Comunque sia, ogni cosa pare remare contro la scuola, almeno stando alla visione che ci offre la Mastrocola. Con stile baconiano la nostra nelle prime due parti squaderna ottime ragioni per sostanziare la pars destruens della sua teoria. Ma, come ogni teorico, alla pars destruens segue una pars costruens e qui, ahimé, ci sarebbe da ridire. La nostra propone infatti una scuola che cade nelle stesse critiche da lei mosse alle ultime tentate correzioni legislative. E’ infatti d’accordo con la necessità di seguire le inclinazioni di ognuno, ma, e qui crede di differenziarsi, occorre che le inclinazioni raccolte siano quelle ‘vere’, quelle autentiche d’ogni bambino. La scuola dovrebbe raccogliere queste tendenze e coltivarle con un impegno che, risalendo agli inizi del percorso scolastico, consegni ai professori delle superiori studenti motivati chi allo studio delle declinazioni latine, chi alla saldatura di tubi in acciaio chi, infine, alla tessitura di relazioni tra le persone per rendere il mondo un luogo più umano in cui vivere. Acciocché ogni persona sia felice a modo suo, potremmo dire, ed in questo modo il Candido di Voltaire troverebbe la sua attuazione contemporanea.

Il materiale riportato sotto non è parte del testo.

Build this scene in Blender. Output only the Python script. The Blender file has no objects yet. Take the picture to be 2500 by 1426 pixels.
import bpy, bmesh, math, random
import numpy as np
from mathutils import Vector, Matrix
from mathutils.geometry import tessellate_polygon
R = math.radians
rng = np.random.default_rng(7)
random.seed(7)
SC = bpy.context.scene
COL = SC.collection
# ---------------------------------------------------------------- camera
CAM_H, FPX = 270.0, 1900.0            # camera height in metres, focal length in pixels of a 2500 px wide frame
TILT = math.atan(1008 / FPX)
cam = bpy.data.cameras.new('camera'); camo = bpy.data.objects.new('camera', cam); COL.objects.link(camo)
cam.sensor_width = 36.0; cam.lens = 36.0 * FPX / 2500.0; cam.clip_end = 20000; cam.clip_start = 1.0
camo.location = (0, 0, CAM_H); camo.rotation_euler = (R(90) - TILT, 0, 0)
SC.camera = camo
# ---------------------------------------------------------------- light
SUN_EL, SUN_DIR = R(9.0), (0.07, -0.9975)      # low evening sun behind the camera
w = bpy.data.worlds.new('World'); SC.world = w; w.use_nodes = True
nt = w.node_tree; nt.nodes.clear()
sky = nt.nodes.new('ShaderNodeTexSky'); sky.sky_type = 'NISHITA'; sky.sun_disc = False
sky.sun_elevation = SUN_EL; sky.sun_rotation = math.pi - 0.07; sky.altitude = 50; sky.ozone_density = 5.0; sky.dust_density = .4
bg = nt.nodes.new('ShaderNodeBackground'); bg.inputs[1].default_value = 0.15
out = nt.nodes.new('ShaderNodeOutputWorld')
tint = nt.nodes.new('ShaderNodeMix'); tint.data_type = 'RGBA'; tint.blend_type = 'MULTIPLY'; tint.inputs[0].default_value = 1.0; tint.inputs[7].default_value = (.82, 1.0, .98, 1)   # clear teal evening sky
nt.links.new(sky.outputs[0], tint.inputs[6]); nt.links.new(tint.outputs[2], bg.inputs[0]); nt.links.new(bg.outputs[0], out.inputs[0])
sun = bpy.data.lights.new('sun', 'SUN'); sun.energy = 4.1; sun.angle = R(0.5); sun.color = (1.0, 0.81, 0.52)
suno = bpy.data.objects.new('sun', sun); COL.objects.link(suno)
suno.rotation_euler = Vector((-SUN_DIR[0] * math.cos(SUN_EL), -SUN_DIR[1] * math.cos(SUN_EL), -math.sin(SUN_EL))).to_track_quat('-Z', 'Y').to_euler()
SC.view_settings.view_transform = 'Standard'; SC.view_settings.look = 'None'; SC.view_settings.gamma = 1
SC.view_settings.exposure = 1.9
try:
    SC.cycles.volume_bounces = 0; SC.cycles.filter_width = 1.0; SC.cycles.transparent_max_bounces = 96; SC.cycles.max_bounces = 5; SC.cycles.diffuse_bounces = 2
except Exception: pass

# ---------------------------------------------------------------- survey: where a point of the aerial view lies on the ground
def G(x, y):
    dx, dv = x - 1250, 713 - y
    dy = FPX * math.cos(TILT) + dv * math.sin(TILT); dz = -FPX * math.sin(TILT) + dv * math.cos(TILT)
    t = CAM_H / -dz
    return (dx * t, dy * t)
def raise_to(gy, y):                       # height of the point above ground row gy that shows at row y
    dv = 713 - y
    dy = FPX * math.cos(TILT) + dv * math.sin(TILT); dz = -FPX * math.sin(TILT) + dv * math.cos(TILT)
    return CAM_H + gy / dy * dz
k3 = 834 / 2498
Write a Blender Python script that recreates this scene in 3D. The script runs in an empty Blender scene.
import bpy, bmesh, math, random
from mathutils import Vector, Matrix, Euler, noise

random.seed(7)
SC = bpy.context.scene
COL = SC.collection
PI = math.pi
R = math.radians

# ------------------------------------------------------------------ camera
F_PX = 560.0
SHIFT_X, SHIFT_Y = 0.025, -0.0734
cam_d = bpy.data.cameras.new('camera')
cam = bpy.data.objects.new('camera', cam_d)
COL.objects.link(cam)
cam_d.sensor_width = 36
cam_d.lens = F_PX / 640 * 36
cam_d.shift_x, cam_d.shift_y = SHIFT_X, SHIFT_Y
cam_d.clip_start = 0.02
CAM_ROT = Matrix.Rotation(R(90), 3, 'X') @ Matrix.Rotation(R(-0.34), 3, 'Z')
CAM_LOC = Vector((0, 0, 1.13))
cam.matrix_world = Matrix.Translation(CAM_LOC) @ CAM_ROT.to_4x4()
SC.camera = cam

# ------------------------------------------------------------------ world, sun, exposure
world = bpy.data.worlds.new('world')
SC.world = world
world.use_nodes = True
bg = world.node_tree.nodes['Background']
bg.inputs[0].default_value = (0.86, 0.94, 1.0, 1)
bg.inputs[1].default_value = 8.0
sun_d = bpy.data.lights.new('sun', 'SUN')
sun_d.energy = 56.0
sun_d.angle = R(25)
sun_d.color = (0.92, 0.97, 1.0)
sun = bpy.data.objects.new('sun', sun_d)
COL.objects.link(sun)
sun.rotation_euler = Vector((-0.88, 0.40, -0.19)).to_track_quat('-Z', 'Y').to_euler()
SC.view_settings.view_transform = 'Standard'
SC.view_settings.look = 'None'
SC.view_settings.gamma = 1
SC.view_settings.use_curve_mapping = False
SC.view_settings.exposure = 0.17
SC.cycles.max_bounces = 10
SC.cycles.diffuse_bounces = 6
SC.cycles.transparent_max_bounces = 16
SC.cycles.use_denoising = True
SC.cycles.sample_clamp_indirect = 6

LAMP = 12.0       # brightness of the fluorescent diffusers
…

Le cose però non vanno così, la Mastrocola lo sa bene; non viviamo nel migliore dei mondi possibili né, per fortuna, nell’hobbesiano mondo dell’homo homini lupus. Il suo è il dilemma cui ogni intellettuale si trova di fronte se valuta con occhio troppo aperto alla speranza il mondo attuale. Com’è possibile che, con tutta questa intelligenza, con tutta questa cornucopia di beni sparsi ogni dove, con tutte le possibilità che la tecnologia offre, le cose vadano così male? si chiede l’intellettuale.
Io per parte mia, da libraio, non ho la risposta, ma non credo che togliere il disturbo, farsi da parte, lasciare che ciascuno faccia quello per cui si sente portato sia la soluzione.
Sarebbe come se rinunciassi alla scelta dei libri da tenere in libreria.